Roper was the Regius Professor of History at the University of Oxford until September, when she retired. She was appointed to the 300-year old History chair in 2011 and has published books about Martin Luther and witchcraft, receiving numerous recognitions such as the Gerda Henkel Prize in 2016.
As the Regius Professor in History Roper has also been a member of Oriel College, as has been the case for holders of the chair since the English constitutional historian William Stubbs was appointed in 1866. She is the first Regius Professor in History who is a woman at either Oxford or Cambridge University.

The announcement that Roper’s Summer of Fire and Blood won the Cundill History Prize was made at the Cundill History Prize Festival in Montreal in the company of the other finalists and members of the jury.
The book is the first history of the German Peasants’ War in a generation. Ada Ferrer, the chair of the jury and the Dayton-Stocker Professor of History at Princeton University, said that Roper’s work is a “gripping history of … the largest popular uprising in Western Europe before the French Revolution’.

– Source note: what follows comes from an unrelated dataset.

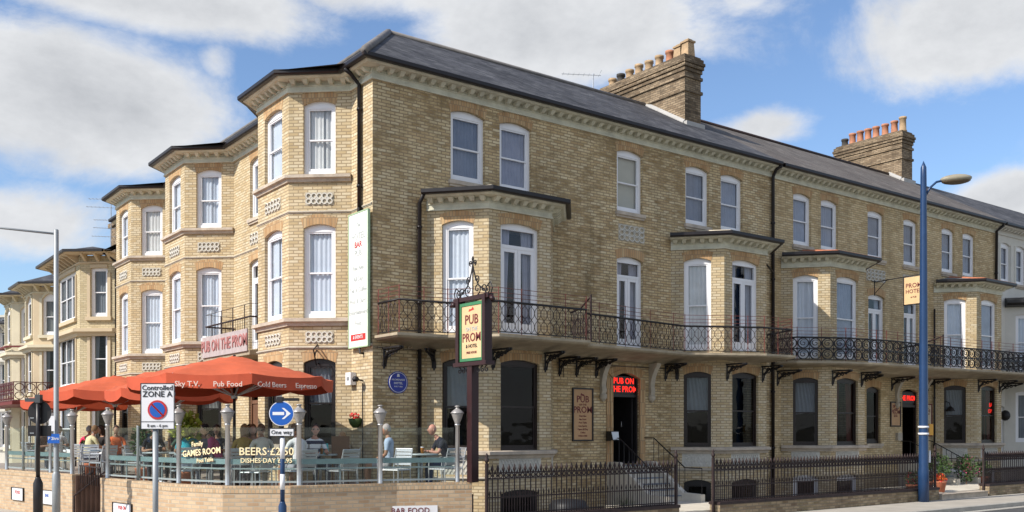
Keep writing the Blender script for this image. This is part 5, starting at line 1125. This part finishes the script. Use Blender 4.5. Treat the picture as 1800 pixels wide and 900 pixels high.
# ------------------------------------------------------------------ plants
def leaves(name, m_, c, rad, n, sz, parent, up=.3, hz=None):
    B = MB()
    for i in range(n):
        d = Vector((random.gauss(0, 1), random.gauss(0, 1), random.gauss(0, 1))).normalized()*(random.random()**.45); p = Vector(c)+Vector((d.x*rad, d.y*rad, d.z*(hz or rad)))
        q = (d+Vector((random.uniform(-.6, .6), random.uniform(-.6, .6), up+random.uniform(-.5, .5)))).normalized(); s_ = q.orthogonal().normalized()*sz*.35; s_ = Matrix.Rotation(random.random()*6.28, 3, q) @ s_; L_ = sz*random.uniform(.6, 1.3)
        B.face([p-q*L_*.5, p+s_, p+q*L_*.5, p-s_])
    return B.build(name, m_, parent)
def plant(loc, label, m_=GRN, rad=.3, h=.7, n=260, sz=.09, fl=None, nm='potted_plant', pot=TERRA, cat='plant'):
    t = empty(nm, loc, label=label, cat=cat); P = MB(); P.lathe([(.13, 0), (.18, .28), (.20, .30), (.20, .33), (.15, .33)], n=12); P.build('pot', pot, t)
    P = MB(); P.tube([(0, 0, .3), (.02, .01, h*.6), (0, 0, h)], .018, 5); P.build('stem', WOODM, t)
    leaves('foliage', m_, (0, 0, h), rad, n, sz, t, hz=rad*1.2)
    if fl: leaves('flowers', fl, (0, 0, h), rad*1.05, 70, .07, t)
    return t
plant((-3.75, 1.65, TF), 'yellow green plant standing on the terrace left of the largest parasol pole', GRNY, .34, 1.3, 300, .16)
plant((-3.9, 4.4, TF), 'dark green bush in a pot behind the man in the black shirt', GRN, .32, 1.0, 320, .11)
plant((-4.1, 8.6, TF), 'green shrub in a pot behind the zone sign', GRN, .26, .8, 240, .10)
plant((17.2, -3.7, .19), 'tall potted shrub just inside the hotel entrance gap', GRN, .26, .95, 300, .08)
plant((16.75, -3.5, .1), 'potted red flowers right of the navy lamp post', GRN, .24, .5, 160, .07, REDF)
plant((17.6, -3.9, .19), 'small tub of orange and red flowers at the hotel entrance', REDF, .2, .38, 130, .07, mat('orange_flower', (.65, .2, .03), .7))
plant((22.4, -2.2, -.2), 'shrub with pink flowers behind the long railing near the hotel door', GRN, .42, .95, 600, .09, PINKF, nm='flowering_shrub')
plant((20.9, -2.0, -.2), 'dark bush behind the long railing under the hotel poster', GRN, .45, 1.0, 650, .09, None, nm='flowering_shrub')
plant((23.6, -2.2, .1), 'dark green bush beside the hotel handrail', GRN, .28, .6, 260, .09)
for (x, z, lb_) in ((2.5, .42, 'white bucket'), ):
    pass
t = empty('grass_tuft', (4.9, -3.2, -.6), label='tuft of green weeds growing in the basement area behind the first railing', cat='weeds'); B = MB()
for i in range(140): a = random.random()*6.28; r_ = random.random()*.3; b0 = Vector((r_*math.cos(a), r_*math.sin(a), 0)); tp = b0+Vector((random.uniform(-.2, .2), random.uniform(-.2, .2), random.uniform(.7, 1.35))); B.face([b0-Vector((.015, 0, 0)), b0+Vector((.015, 0, 0)), tp])
B.build('blades', GRN, t)
t = empty('covered_barrel', (4.3, -1.9, -.98), label='dark covered barrel in the basement area left of the pub steps', cat='barrel'); B = MB(); B.lathe([(.42, 0), (.5, .5), (.48, 1.25), (.40, 1.38), (.1, 1.42)], n=16); B.build('drum', mat('black_plastic', (.02, .022, .026), .5), t)

# ------------------------------------------------------------------ terrace furniture
def chair():
    t = empty('bistro_chair', label='silver chair', cat='chair')
    F = MB(); r = .013
    for sx in (-.21, .21):
        F.tube([(sx, -.24, 0), (sx, -.22, .44), (sx, -.26, .66), (sx*.96, -.31, .86)], r, 5)
        F.tube([(sx, .22, 0), (sx, .21, .62), (sx, .15, .66), (sx, -.24, .66)], r, 5); F.tube([(sx, -.22, .43), (sx, .2, .43)], r, 5)
    F.tube([(-.21, -.31, .86), (.21, -.31, .86)], r, 5); F.tube([(-.21, .2, .43), (.21, .2, .43)], r, 5); F.build('frame', ALU, t)
    S = MB(); [S.box(-.20, .20, -.2+i*.07, -.145+i*.07, .44, .455) for i in range(6)]; S.build('seat', ALU, t)
    B = MB()
    for i in range(5): z = .52+i*.07; y = -.25-(z-.5)*.16; B.hexa([(-.20, y-.012, z), (.20, y-.012, z), (.20, y, z), (-.20, y, z), (-.20, y-.02, z+.055), (.20, y-.02, z+.055), (.20, y-.008, z+.055), (-.20, y-.008, z+.055)])
    B.build('backrest', ALU, t); return t
def table():
    t = empty('bistro_table', label='grey table', cat='table')
    B = MB(); B.lathe([(.36, .71), (.365, .72), (.365, .74), (.35, .745)], n=20); B.build('table_top', STEELW, t)
    B = MB(); B.tube([(0, 0, .03), (0, 0, .71)], .03, 8); 
    for k in range(4): a = k*math.pi/2+.4; B.tube([(0, 0, .08), (.32*math.cos(a), .32*math.sin(a), .015)], .02, 5)
    B.build('pedestal', ALU, t); return t
CH0 = chair(); TB0 = table(); used = {'c': 0, 't': 0}
def place(o0, key, loc, rz, label, group):
    if used[key] == 0: used[key] = 1; o0.location = loc; o0.rotation_euler = (0, 0, rz); o = o0
    else: o = copy_tree(o0, loc=loc, rz=rz)
    return tag(o, label, None, group)

# ------------------------------------------------------------------ people
def skin_mesh(verts, edges, rad, sub=2):
    bm = bmesh.new(); ly = bm.verts.layers.skin.verify(); V = [bm.verts.new(v) for v in verts]
    for a, b in edges: bm.edges.new((V[a], V[b]))
    for i, v in enumerate(V): r = rad[i]; v[ly].radius = r if isinstance(r, tuple) else (r, r); v[ly].use_root = (i == 0)
    me = bpy.data.meshes.new('sk'); bm.to_mesh(me); bm.free(); o = bpy.data.objects.new('sk', me); col.objects.link(o)
    m1 = o.modifiers.new('s', 'SKIN'); m1.use_smooth_shade = True; m2 = o.modifiers.new('u', 'SUBSURF'); m2.levels = sub; m2.render_levels = sub
    dg = bpy.context.evaluated_depsgraph_get(); dg.update(); res = bpy.data.meshes.new_from_object(o.evaluated_get(dg)); bpy.data.objects.remove(o); return res
SKINM = {k: mat('skin_'+k, c, .55, var=.08, scale=6) for k, c in {'light': (.44, .25, .17), 'tan': (.34, .18, .11), 'pink': (.46, .225, .16)}.items()}
_mc = {}
def cloth(c):
    if c not in _mc: _mc[c] = mat('cloth_%d' % len(_mc), tuple(x*.85 for x in c), .9, var=.12, scale=7, bump=.3, bscale=20)
    return _mc[c]
def stripes():
    m, t, b = newmat('navy_white_striped_cloth'); tc = t.nodes.new('ShaderNodeTexCoord'); wv = t.nodes.new('ShaderNodeTexWave'); wv.bands_direction = 'Z'; wv.inputs['Scale'].default_value = 1.9; wv.inputs['Distortion'].default_value = .6; t.links.new(tc.outputs['Object'], wv.inputs[0])
    r = t.nodes.new('ShaderNodeValToRGB'); r.color_ramp.interpolation = 'CONSTANT'; r.color_ramp.elements[0].color = (.025, .03, .07, 1); r.color_ramp.elements[1].position = .42; r.color_ramp.elements[1].color = (.75, .75, .77, 1); t.links.new(wv.outputs['Fac'], r.inputs[0]); t.links.new(r.outputs[0], b.inputs['Base Color']); b.inputs['Roughness'].default_value = .9; return m
STRIPE = stripes()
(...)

She added: “At the centre of her history are the peasants themselves. Roper traces the emergence, unfolding and eventual undoing of the rebellion and offers a vivid and compelling portrait of the peasants’ world.”
The other 2025 finalists were Marlene Daut, a professor of French and African Diaspora Studies at Yale University, and Sophia Rosenfeld, a professor of History at the University of Pennsylvania.